There was a Learjet that was missing for a long time in New Hampshire, U.S.A. It had no ELT, since there was a loophole in the rules that meant jets didn't need them as small aircraft did, and even though it must have crashed shortly before landing it took a very long time before a hunter finally came across the wreckage.

Even in a heavily-populated country such as the U.S.A. you can still get large areas where there are very few people to notice a crash. Too, when you do the maths for an aircraft that is doing something like 250 knots for even ten minutes then you end up with an impossibly large search area. In that case it would mean searching an area of about 1 400 square miles!

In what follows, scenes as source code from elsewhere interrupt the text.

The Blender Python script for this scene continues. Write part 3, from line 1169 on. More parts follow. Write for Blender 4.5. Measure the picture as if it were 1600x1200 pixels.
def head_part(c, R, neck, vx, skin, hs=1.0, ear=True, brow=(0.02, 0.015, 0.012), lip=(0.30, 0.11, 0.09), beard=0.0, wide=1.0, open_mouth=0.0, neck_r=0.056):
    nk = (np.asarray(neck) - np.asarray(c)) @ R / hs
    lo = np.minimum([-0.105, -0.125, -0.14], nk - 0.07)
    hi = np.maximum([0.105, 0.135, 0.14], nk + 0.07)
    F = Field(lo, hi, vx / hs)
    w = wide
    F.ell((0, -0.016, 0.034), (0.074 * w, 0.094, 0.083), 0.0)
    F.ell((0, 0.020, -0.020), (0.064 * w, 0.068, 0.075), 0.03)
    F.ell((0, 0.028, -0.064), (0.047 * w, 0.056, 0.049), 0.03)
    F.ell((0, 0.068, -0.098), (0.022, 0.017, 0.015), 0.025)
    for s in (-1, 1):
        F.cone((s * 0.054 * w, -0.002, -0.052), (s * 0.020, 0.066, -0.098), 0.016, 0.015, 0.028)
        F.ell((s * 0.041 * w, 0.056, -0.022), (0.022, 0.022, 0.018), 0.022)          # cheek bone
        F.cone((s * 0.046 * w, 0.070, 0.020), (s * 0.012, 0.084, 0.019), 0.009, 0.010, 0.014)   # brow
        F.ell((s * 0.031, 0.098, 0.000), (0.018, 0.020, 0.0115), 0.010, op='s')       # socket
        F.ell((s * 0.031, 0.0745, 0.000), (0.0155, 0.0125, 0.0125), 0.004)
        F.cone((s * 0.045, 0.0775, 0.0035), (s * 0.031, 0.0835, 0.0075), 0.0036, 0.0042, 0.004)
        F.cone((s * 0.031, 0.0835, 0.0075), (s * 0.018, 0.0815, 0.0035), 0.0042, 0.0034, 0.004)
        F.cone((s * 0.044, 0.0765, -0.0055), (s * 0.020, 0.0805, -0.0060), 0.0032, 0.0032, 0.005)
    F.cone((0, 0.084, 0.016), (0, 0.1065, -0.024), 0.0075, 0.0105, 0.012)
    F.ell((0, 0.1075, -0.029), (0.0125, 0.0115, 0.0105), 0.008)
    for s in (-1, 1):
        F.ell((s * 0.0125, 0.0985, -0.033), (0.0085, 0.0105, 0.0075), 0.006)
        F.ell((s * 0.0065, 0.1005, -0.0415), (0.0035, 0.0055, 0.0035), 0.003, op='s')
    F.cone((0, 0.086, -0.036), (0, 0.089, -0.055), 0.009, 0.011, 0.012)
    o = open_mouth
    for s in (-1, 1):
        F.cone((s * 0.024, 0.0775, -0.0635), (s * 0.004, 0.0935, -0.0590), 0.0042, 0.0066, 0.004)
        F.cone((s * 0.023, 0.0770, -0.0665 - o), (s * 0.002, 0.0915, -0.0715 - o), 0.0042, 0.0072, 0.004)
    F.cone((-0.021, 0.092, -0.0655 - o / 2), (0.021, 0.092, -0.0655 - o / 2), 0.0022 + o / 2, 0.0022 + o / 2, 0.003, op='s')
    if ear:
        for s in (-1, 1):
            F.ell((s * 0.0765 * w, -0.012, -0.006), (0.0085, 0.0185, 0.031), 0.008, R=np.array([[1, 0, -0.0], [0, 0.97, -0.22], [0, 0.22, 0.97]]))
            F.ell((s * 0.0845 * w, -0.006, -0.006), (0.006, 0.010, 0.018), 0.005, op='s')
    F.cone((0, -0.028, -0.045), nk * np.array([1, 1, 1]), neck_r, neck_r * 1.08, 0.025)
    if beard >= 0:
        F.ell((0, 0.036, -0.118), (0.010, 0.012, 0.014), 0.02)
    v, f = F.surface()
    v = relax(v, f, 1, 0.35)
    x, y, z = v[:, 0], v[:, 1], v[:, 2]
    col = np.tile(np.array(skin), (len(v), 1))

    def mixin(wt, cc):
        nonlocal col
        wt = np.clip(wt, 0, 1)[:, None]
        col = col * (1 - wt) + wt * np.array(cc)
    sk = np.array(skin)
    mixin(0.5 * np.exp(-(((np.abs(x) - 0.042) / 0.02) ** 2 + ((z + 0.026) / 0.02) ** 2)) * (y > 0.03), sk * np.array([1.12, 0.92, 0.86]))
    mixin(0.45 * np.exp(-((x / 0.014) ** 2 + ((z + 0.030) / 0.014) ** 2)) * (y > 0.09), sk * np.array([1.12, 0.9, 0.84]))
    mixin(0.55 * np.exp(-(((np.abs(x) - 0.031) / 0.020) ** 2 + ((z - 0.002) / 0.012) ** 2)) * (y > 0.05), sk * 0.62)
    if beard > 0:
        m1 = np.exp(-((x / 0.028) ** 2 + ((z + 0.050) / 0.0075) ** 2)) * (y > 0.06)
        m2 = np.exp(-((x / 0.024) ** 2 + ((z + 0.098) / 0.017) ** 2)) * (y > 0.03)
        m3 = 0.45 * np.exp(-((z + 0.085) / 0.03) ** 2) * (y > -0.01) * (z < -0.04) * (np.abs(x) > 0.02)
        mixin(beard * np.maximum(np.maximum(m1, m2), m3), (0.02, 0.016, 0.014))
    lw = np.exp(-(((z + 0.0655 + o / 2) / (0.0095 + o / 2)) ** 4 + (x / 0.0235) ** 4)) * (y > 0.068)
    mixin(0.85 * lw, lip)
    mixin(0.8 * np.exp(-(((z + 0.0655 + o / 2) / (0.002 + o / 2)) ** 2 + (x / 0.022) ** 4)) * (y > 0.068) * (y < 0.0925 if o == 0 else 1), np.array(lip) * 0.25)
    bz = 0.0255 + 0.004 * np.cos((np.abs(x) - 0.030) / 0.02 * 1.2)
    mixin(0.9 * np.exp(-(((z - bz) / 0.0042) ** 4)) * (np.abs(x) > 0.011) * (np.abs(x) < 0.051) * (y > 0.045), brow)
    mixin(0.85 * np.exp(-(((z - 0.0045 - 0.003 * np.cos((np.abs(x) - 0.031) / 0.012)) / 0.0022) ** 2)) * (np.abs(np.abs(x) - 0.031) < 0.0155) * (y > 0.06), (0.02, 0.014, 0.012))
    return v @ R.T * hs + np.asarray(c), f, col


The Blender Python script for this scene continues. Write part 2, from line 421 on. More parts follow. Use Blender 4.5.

As we have all been taught, the approach and landing phase of flight is one of the riskiest, with CFIT always a possibility. Obudu Airstrip has no approach facilities, although I suppose one could make up some sort of GPS-based approach, plus it is in very hilly terrain, so that it would be easy to imagine a small mistake having deadly consequences trying to land there if the weather is not CAVOK.

Having total radar coverage (as in the U.S.A.) is no panacea to this problem of aircraft going missing. You usually find that once an aircraft descends below a certain altitude then it goes off the radar, as this unfortunate Learjet did, when you are reduced to guessing just where it may have crashed. On the other hand, if the crew are either hijacked or else want to "do a runner" then there really isn't much use to having radar coverage. Assuming ATC are even watching closely there are rather simple ways to disappear from the screen we can all imagine.

When I was working down in south Florida we had the opposite problem, aircraft flying into the States smuggling drugs trying to evade being spotted on radar. It took some complicated solutions, believe me, things that would be far beyond the capabilities of normal ATC radar coverage.

If this missing 1900 really is the subject of an investigation I think you shall find there are legal devices that mean it easily could be used as evidence without having to have the aircraft physically present in court. To say that the aircraft's disappearance means it no longer comes into question as evidence sounds like a red herring to me.